As they've done for, well, almost his entire career: people will have forgotten about Matthew Stafford. With sexier names and swifter legs ranked before him this year, so too will the drafting public have forgotten Matthew Stafford's sixth-overall finish at QB in 2021.

He's my QB10 right now, but I could easily see a reality in which he finishes with more 2022 fantasy points than Dak, Brady, and Burrow.

He's going to drop to the ninth-to-eleventh rounds in your drafts, guaranteed. I have him slightly below the second tier, but I'd probably end up happier with Stafford on my team than Dak. And I'll do you one more: I think it's quite possible that he might be the best bang-for-your-buck when it comes to QB-drafting strategy right now. Believe in The Stafford Approach.

The Rest

Wilson, Carr, and Rodgers are all in wildly different offensive situations than they were in 2021, and so I've ranked them here in order of my confidence that they'll reach their draft floors. Because, again, this late in your drafts, almost always, you should be drafting your starting QBs by valuing their potential floors, not their ceilings. That's why Cousins undoubtedly deserves top-15 consideration here.

That strategy is all well and good—except! (And there always must be one exception, right?). Except when it comes to Trey Lance! In his short stint as a starter in 2021, Lance averaged 6.3 carries per game, averaging just under 30 rushing yards in those contests. Both are good for top-10 in the NFL. His accuracy was a major problem, but remember the five-carry-per-game threshold. Lance will blow by that again in 2022, and might just be a league-winner, especially if Deebo Samuel returns to the Niners.

He's the guy you wait on to draft for a potential top-five-to-seven ceiling. He might bomb. But, as I always say: try to catch lightning in a bottle before the rest of your league does.

2022 Fantasy Football Drafting Quarterbacks Strategy: The Bottom Line

Based on everything we've gone over so far, here's what I'm doing in my drafts:

  • I'm probably always going to let someone else draft Josh Allen before I do, and I'll try to jump for Herbert.
  • If I can't get Herbert, chances are, Lamar Jackson and Kyler Murray are still on the board. Depending on the flow of the draft, I'll take either, but I'd obviously prefer Jackson. Murray might edge him out this year, though.
  • Once Murray is off the board, I might pinch my nose and take Jalen Hurts just because I'm all in on the change-of-guard toward mobile QBs. But I don't love Hurts.
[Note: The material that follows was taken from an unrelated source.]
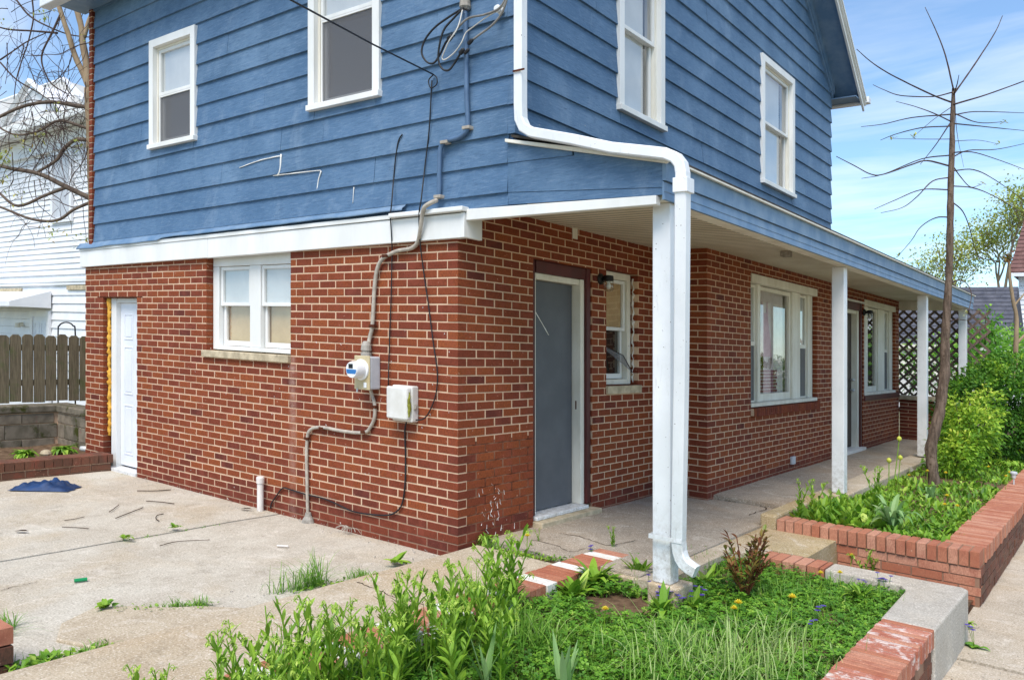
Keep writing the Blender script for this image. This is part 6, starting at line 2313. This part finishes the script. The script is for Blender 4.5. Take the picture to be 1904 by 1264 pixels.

So, in all likelihood, I'm going to calm myself as the flurry of other tier two QBs fly off the board, and snag a still-elite Stafford at his current ADP. He might well be my primary QB target, the way drafts are going so far this year. I believe in The Stafford Approach.
  • If my Stafford plan fails? Maybe Trey Lance is still on the board, but I doubt it; he's shiny, and new, and people are going to want to get in on the ground floor of him opening up shop in the Bay. If he's there, I'll take him. If not, I'm waiting a bit longer, and looking at Derek Carr, or maybe even Trevor Lawrence. Because, at that point, why not?

I think it's important to note: I'm an analyst who likes running a QB out there, week-in-and-week-out, who I like to watch play the game. There are probably many of you out there like me. So if you want to tell rankings and current ADP to go whistle, I say go ahead and reach for your favorite quarterback, just so you can experience the pleasure of watching him rack up points for you every week.

It's why I don't really want to end up with Jalen Hurts, despite his obvious upside. I just don't like watching him play. And, ultimately, we all want to have a team we're excited about rolling out every Sunday. If you need to buck strategy for fun, you might put yourself at a competitive disadvantage, but I say let it rip.